4. Establishment of an appropriate estimated useful life for the amortization of purchased technology which was changed from three years to fifteen years during the fiscal year ended March 31, 2000.

The Chairman of the Audit Committee and BPM discussed the resolution of these matters and, after review, the Company agreed with the BPM recommended handling of each issue. Accordingly, the audited consolidated financial statements for the fiscal year ended March 31, 2000 incorporated the recommended accounting treatment for each of the matters.

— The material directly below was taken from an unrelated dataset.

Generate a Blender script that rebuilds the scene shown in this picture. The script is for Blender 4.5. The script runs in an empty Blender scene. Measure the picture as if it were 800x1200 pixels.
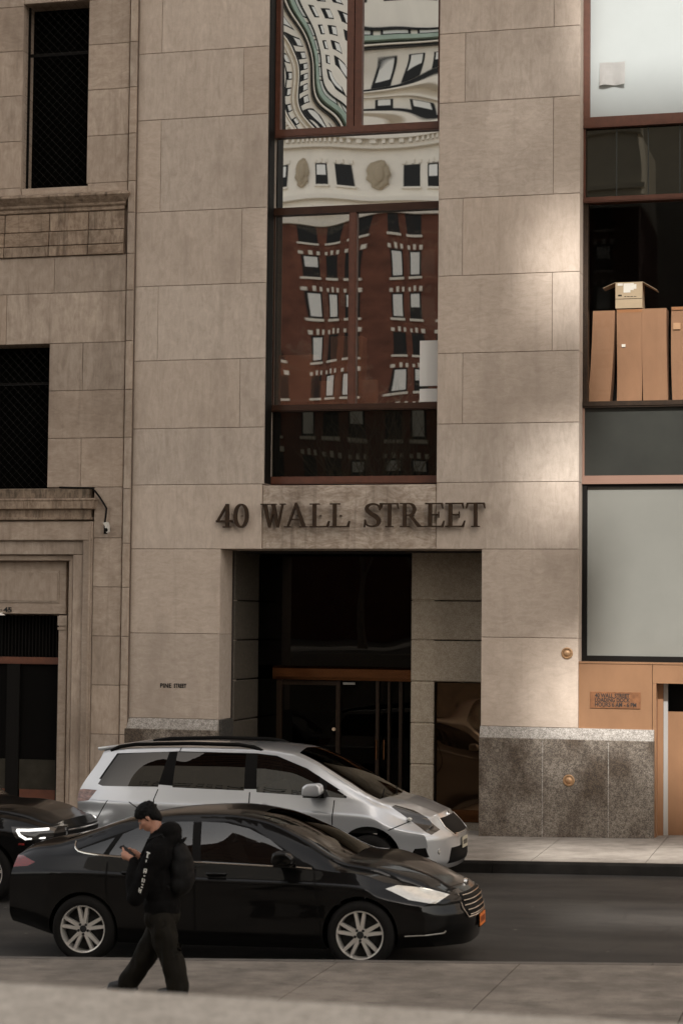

The Company requested that BPM furnish it with a letter addressed to the Commission, stating whether or not it agrees with the above statements. That letter is attached as an exhibit to this Current Report on Form 8-K.

Item 7. Financial Statements and Exhibits

The following exhibits are filed as part of this Current Report on Form 8-K:

16.1 Letter from Burr, Pilger & Mayer to the Securities and Exchange Commission, dated August 8, 2000, in response to the statements in this Current Report on Form 8-K.

SIGNATURE

Pursuant to the requirements of the Securities Exchange Act of 1934, the registrant has duly caused this report to be signed on its behalf by the undersigned thereunto duly authorized.

Date: August 9, 2000    
  DIGITAL VIDEO SYSTEMS, INC.
  By:
/s/ Mali Kuo
Mali Kuo
Co-Chairman of the Board and
Chief Executive Officer

INDEX TO EXHIBITS
Exhibit
Number
Exhibit Description
16 Letter from Burr, Pilger & Mayer to the Securities and Exchange
Commission, dated August 8, 2000, in response to the statements
in this Current Report on Form 8-K.

BPM ®
BURR, PILGER & MEYER
Accountants and Consultants

August 8, 2000

Securities and Exchange Commission
450 Fifth Street
Washington, D. C. 20549
Federal Way, WA 98003

Ladies and Gentlemen: Re: Digital Video Systems, Inc.
Commission File No. 0-28472
Form 8-K

We have read the Form 8-K of Digital Video Systems, Inc. for the report date of June 16, 2000 and are in agreement with the statements contained in Item 4 therein.